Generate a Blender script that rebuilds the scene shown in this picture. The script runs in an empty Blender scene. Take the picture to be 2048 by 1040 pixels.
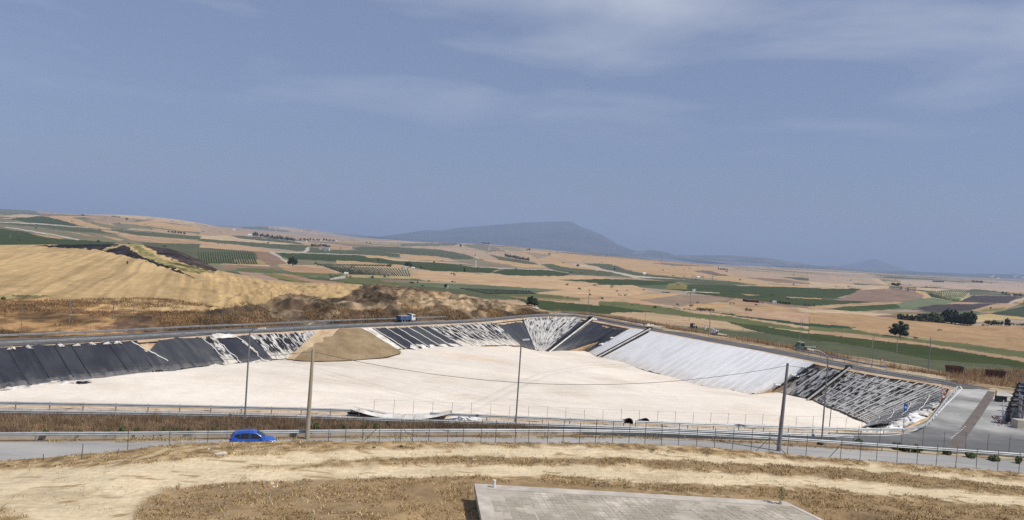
import bpy, math, random
import numpy as np
from mathutils import Vector, Matrix

random.seed(7)
SC = bpy.context.scene
COL = SC.collection

# ------------------------------------------------------------------ camera
H = 20.0                                    # eye height above the site roads
FPX = 1500.0                                # focal length in pixels of the 2048 px wide photograph
TH = math.radians(1.375); RHO = 0.068       # pitch down, roll
_R0 = np.array([1, 0, 0.]); _U0 = np.array([0, math.sin(TH), math.cos(TH)])
FWD = np.array([0, math.cos(TH), -math.sin(TH)])
RGT = math.cos(RHO) * _R0 + math.sin(RHO) * _U0
UPV = -math.sin(RHO) * _R0 + math.cos(RHO) * _U0
cd = bpy.data.cameras.new('camera'); cam = bpy.data.objects.new('camera', cd); COL.objects.link(cam)
cam.matrix_world = Matrix(((RGT[0], UPV[0], -FWD[0], 0), (RGT[1], UPV[1], -FWD[1], 0),
                           (RGT[2], UPV[2], -FWD[2], H), (0, 0, 0, 1)))
cd.sensor_width = 36.0; cd.lens = 36.0 * FPX / 2048.0
cd.clip_start = 0.5; cd.clip_end = 60000
SC.camera = cam

# ------------------------------------------------------------------ sky, sun, exposure
SUN_EL = math.radians(53); SUN_AZ = math.radians(112)   # azimuth clockwise from +Y
w = bpy.data.worlds.new('World'); SC.world = w; w.use_nodes = True
nt = w.node_tree; nt.nodes.clear()
def nn(nt, typ, **kw):
    n = nt.nodes.new(typ)
    for k, v in kw.items(): setattr(n, k, v)
    return n
out = nn(nt, 'ShaderNodeOutputWorld'); bg = nn(nt, 'ShaderNodeBackground')
sky = nn(nt, 'ShaderNodeTexSky', sky_type='NISHITA', sun_disc=False, sun_elevation=SUN_EL, sun_rotation=SUN_AZ,
         altitude=200, air_density=1.0, dust_density=1.6, ozone_density=3.0)
bg.inputs['Strength'].default_value = 0.092
tc = nn(nt, 'ShaderNodeTexCoord'); sep = nn(nt, 'ShaderNodeSeparateXYZ')
nt.links.new(tc.outputs['Generated'], sep.inputs[0])
# clouds: thin wisps laid on a horizontal sheet (direction divided by its height)
mx = nn(nt, 'ShaderNodeMath', operation='MAXIMUM'); mx.inputs[1].default_value = 0.02
nt.links.new(sep.outputs['Z'], mx.inputs[0])
dv = nn(nt, 'ShaderNodeVectorMath', operation='DIVIDE'); cmb = nn(nt, 'ShaderNodeCombineXYZ')
for i in range(3): nt.links.new(mx.outputs[0], cmb.inputs[i])
nt.links.new(tc.outputs['Generated'], dv.inputs[0]); nt.links.new(cmb.outputs[0], dv.inputs[1])
mp = nn(nt, 'ShaderNodeMapping'); mp.inputs['Scale'].default_value = (0.7, 0.6, 1); mp.inputs['Location'].default_value = (6.1, 9.9, 0)
nt.links.new(dv.outputs[0], mp.inputs[0])
cn = nn(nt, 'ShaderNodeTexNoise'); cn.inputs['Scale'].default_value = 1.0; cn.inputs['Detail'].default_value = 7
cn.inputs['Roughness'].default_value = 0.5; cn.inputs['Distortion'].default_value = 0.35
nt.links.new(mp.outputs[0], cn.inputs['Vector'])
cr = nn(nt, 'ShaderNodeValToRGB'); cr.color_ramp.elements[0].position = 0.46; cr.color_ramp.elements[1].position = 0.70
nt.links.new(cn.outputs[0], cr.inputs[0])
fade = nn(nt, 'ShaderNodeMapRange'); fade.inputs[1].default_value = 0.12; fade.inputs[2].default_value = 0.30
nt.links.new(sep.outputs['Z'], fade.inputs[0])
mul = nn(nt, 'ShaderNodeMath', operation='MULTIPLY'); nt.links.new(cr.outputs[0], mul.inputs[0]); nt.links.new(fade.outputs[0], mul.inputs[1])
mul2 = nn(nt, 'ShaderNodeMath', operation='MULTIPLY'); mul2.inputs[1].default_value = 0.95; nt.links.new(mul.outputs[0], mul2.inputs[0])
tint = nn(nt, 'ShaderNodeMix', data_type='RGBA', blend_type='MULTIPLY'); tint.inputs[0].default_value = 1.0
tint.inputs[7].default_value = (0.85, 0.90, 1.05, 1)
nt.links.new(sky.outputs[0], tint.inputs[6])
veil = nn(nt, 'ShaderNodeMix', data_type='RGBA'); veil.inputs[0].default_value = 0.55; veil.inputs[7].default_value = (2.95, 3.55, 5.25, 1)   # thin even milky veil of the dry air
mixc = nn(nt, 'ShaderNodeMix', data_type='RGBA'); mixc.inputs[7].default_value = (5.6, 6.1, 7.3, 1)
nt.links.new(mul2.outputs[0], mixc.inputs[0]); nt.links.new(tint.outputs[2], veil.inputs[6]); nt.links.new(veil.outputs[2], mixc.inputs[6])
nt.links.new(mixc.outputs[2], bg.inputs[0]); nt.links.new(bg.outputs[0], out.inputs[0])

sd = bpy.data.lights.new('sun', 'SUN'); sd.energy = 4.2; sd.angle = math.radians(0.6); sd.color = (1.0, 0.95, 0.87)
sun = bpy.data.objects.new('sun', sd); COL.objects.link(sun)
sdir = Vector((math.sin(SUN_AZ) * math.cos(SUN_EL), math.cos(SUN_AZ) * math.cos(SUN_EL), math.sin(SUN_EL)))
sun.rotation_euler = sdir.to_track_quat('Z', 'Y').to_euler(); sun.location = (60, -40, 120)
vs = SC.view_settings; SC.display_settings.display_device = 'sRGB'
vs.view_transform = 'Standard'; vs.look = 'None'; vs.exposure = 0.0; vs.gamma = 1.0; vs.use_curve_mapping = False
cy = SC.cycles; cy.use_denoising = False; cy.use_adaptive_sampling = False; SC.render.filter_size = 1.2; cy.max_bounces = 5; cy.diffuse_bounces = 2; cy.glossy_bounces = 2
cy.volume_bounces = 0; cy.transparent_max_bounces = 6; cy.caustics_reflective = False; cy.caustics_refractive = False

HAZE_DENSITY = 1.15e-4; HAZE_COLOR = (0.56, 0.70, 0.97)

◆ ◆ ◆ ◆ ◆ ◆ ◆

- [Short problem] Go through the listing above and quote it exactly, apart from its images.

- [Worked solution]
Generate a Blender script that rebuilds the scene shown in this picture. The script runs in an empty Blender scene. Take the picture to be 2048 by 1040 pixels.
import bpy, math, random
import numpy as np
from mathutils import Vector, Matrix

random.seed(7)
SC = bpy.context.scene
COL = SC.collection

# ------------------------------------------------------------------ camera
H = 20.0                                    # eye height above the site roads
FPX = 1500.0                                # focal length in pixels of the 2048 px wide photograph
TH = math.radians(1.375); RHO = 0.068       # pitch down, roll
_R0 = np.array([1, 0, 0.]); _U0 = np.array([0, math.sin(TH), math.cos(TH)])
FWD = np.array([0, math.cos(TH), -math.sin(TH)])
RGT = math.cos(RHO) * _R0 + math.sin(RHO) * _U0
UPV = -math.sin(RHO) * _R0 + math.cos(RHO) * _U0
cd = bpy.data.cameras.new('camera'); cam = bpy.data.objects.new('camera', cd); COL.objects.link(cam)
cam.matrix_world = Matrix(((RGT[0], UPV[0], -FWD[0], 0), (RGT[1], UPV[1], -FWD[1], 0),
                           (RGT[2], UPV[2], -FWD[2], H), (0, 0, 0, 1)))
cd.sensor_width = 36.0; cd.lens = 36.0 * FPX / 2048.0
cd.clip_start = 0.5; cd.clip_end = 60000
SC.camera = cam

# ------------------------------------------------------------------ sky, sun, exposure
SUN_EL = math.radians(53); SUN_AZ = math.radians(112)   # azimuth clockwise from +Y
w = bpy.data.worlds.new('World'); SC.world = w; w.use_nodes = True
nt = w.node_tree; nt.nodes.clear()
def nn(nt, typ, **kw):
    n = nt.nodes.new(typ)
    for k, v in kw.items(): setattr(n, k, v)
    return n
out = nn(nt, 'ShaderNodeOutputWorld'); bg = nn(nt, 'ShaderNodeBackground')
sky = nn(nt, 'ShaderNodeTexSky', sky_type='NISHITA', sun_disc=False, sun_elevation=SUN_EL, sun_rotation=SUN_AZ,
         altitude=200, air_density=1.0, dust_density=1.6, ozone_density=3.0)
bg.inputs['Strength'].default_value = 0.092
tc = nn(nt, 'ShaderNodeTexCoord'); sep = nn(nt, 'ShaderNodeSeparateXYZ')
nt.links.new(tc.outputs['Generated'], sep.inputs[0])
# clouds: thin wisps laid on a horizontal sheet (direction divided by its height)
mx = nn(nt, 'ShaderNodeMath', operation='MAXIMUM'); mx.inputs[1].default_value = 0.02
nt.links.new(sep.outputs['Z'], mx.inputs[0])
dv = nn(nt, 'ShaderNodeVectorMath', operation='DIVIDE'); cmb = nn(nt, 'ShaderNodeCombineXYZ')
for i in range(3): nt.links.new(mx.outputs[0], cmb.inputs[i])
nt.links.new(tc.outputs['Generated'], dv.inputs[0]); nt.links.new(cmb.outputs[0], dv.inputs[1])
mp = nn(nt, 'ShaderNodeMapping'); mp.inputs['Scale'].default_value = (0.7, 0.6, 1); mp.inputs['Location'].default_value = (6.1, 9.9, 0)
nt.links.new(dv.outputs[0], mp.inputs[0])
cn = nn(nt, 'ShaderNodeTexNoise'); cn.inputs['Scale'].default_value = 1.0; cn.inputs['Detail'].default_value = 7
cn.inputs['Roughness'].default_value = 0.5; cn.inputs['Distortion'].default_value = 0.35
nt.links.new(mp.outputs[0], cn.inputs['Vector'])
cr = nn(nt, 'ShaderNodeValToRGB'); cr.color_ramp.elements[0].position = 0.46; cr.color_ramp.elements[1].position = 0.70
nt.links.new(cn.outputs[0], cr.inputs[0])
fade = nn(nt, 'ShaderNodeMapRange'); fade.inputs[1].default_value = 0.12; fade.inputs[2].default_value = 0.30
nt.links.new(sep.outputs['Z'], fade.inputs[0])
mul = nn(nt, 'ShaderNodeMath', operation='MULTIPLY'); nt.links.new(cr.outputs[0], mul.inputs[0]); nt.links.new(fade.outputs[0], mul.inputs[1])
mul2 = nn(nt, 'ShaderNodeMath', operation='MULTIPLY'); mul2.inputs[1].default_value = 0.95; nt.links.new(mul.outputs[0], mul2.inputs[0])
tint = nn(nt, 'ShaderNodeMix', data_type='RGBA', blend_type='MULTIPLY'); tint.inputs[0].default_value = 1.0
tint.inputs[7].default_value = (0.85, 0.90, 1.05, 1)
nt.links.new(sky.outputs[0], tint.inputs[6])
veil = nn(nt, 'ShaderNodeMix', data_type='RGBA'); veil.inputs[0].default_value = 0.55; veil.inputs[7].default_value = (2.95, 3.55, 5.25, 1)   # thin even milky veil of the dry air
mixc = nn(nt, 'ShaderNodeMix', data_type='RGBA'); mixc.inputs[7].default_value = (5.6, 6.1, 7.3, 1)
nt.links.new(mul2.outputs[0], mixc.inputs[0]); nt.links.new(tint.outputs[2], veil.inputs[6]); nt.links.new(veil.outputs[2], mixc.inputs[6])
nt.links.new(mixc.outputs[2], bg.inputs[0]); nt.links.new(bg.outputs[0], out.inputs[0])

sd = bpy.data.lights.new('sun', 'SUN'); sd.energy = 4.2; sd.angle = math.radians(0.6); sd.color = (1.0, 0.95, 0.87)
sun = bpy.data.objects.new('sun', sd); COL.objects.link(sun)
sdir = Vector((math.sin(SUN_AZ) * math.cos(SUN_EL), math.cos(SUN_AZ) * math.cos(SUN_EL), math.sin(SUN_EL)))
sun.rotation_euler = sdir.to_track_quat('Z', 'Y').to_euler(); sun.location = (60, -40, 120)
vs = SC.view_settings; SC.display_settings.display_device = 'sRGB'
vs.view_transform = 'Standard'; vs.look = 'None'; vs.exposure = 0.0; vs.gamma = 1.0; vs.use_curve_mapping = False
cy = SC.cycles; cy.use_denoising = False; cy.use_adaptive_sampling = False; SC.render.filter_size = 1.2; cy.max_bounces = 5; cy.diffuse_bounces = 2; cy.glossy_bounces = 2
cy.volume_bounces = 0; cy.transparent_max_bounces = 6; cy.caustics_reflective = False; cy.caustics_refractive = False

HAZE_DENSITY = 1.15e-4; HAZE_COLOR = (0.56, 0.70, 0.97)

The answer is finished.